Y así fue. Con independencia de si en 1975 se trataba de una maravilla o un esperpento, el paso de los años terminó dotándolo de un extraordinario valor, como aquel reloj que el malvado Belloq sujetaba delante de Indiana Jones mientras decía: «Mira esto. No tiene valor. Solo diez dólares a un vendedor ambulante. Pero si lo cojo y lo entierro en la arena durante mil años, ya no tiene precio. Como el Arca». El miedo al fracaso que llevó a RCA a publicar un número tan reducido de copias fue el mismo que convirtió al Metal Machine Music en una de las obras más cotizadas de Lou Reed. El destino y sus ironías.

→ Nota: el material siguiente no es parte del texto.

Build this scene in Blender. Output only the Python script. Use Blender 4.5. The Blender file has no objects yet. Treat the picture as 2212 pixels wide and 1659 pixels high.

Cuando Reed publicó su quinto álbum de estudio, nadie supo con exactitud si se trataba de una locura o de una obra de arte. Y aun en el caso de ser lo segundo, difícilmente podría alguien afirmar que era buena, inteligente, deseable. Hoy en día es un disco reverenciado por numerosas bandas de noise, protopunk y rock industrial que lo citan como referente e incluyen en sus canciones samples del mismo a modo de homenaje.
No es mi intención —nunca lo es— pontificar sobre este asunto. Considero, de hecho, que cada uno debe extraer sus propias conclusiones. Se trate de música o de gastronomía, algunos dirán que una obra de arte mala es una tomadura de pelo bien maquillada. Otros resolverán que el arte sí admite graduaciones. Los más etéreos decidirán que no existe tal frontera entre la locura y la genialidad.
No lo sé. Si he de ser sincero, lo único que yo he sacado en claro con todo esto es que un día me comí una hoja. ¿Saben esas hojas pequeñas que hay en los arbustos de las calles, plazas y jardines de su ciudad? Pues una como esas me comí yo. Una miserable hoja. Siendo consciente de que además las hay a miles por ahí. En cualquier lado. Gratis. Hay que joderse.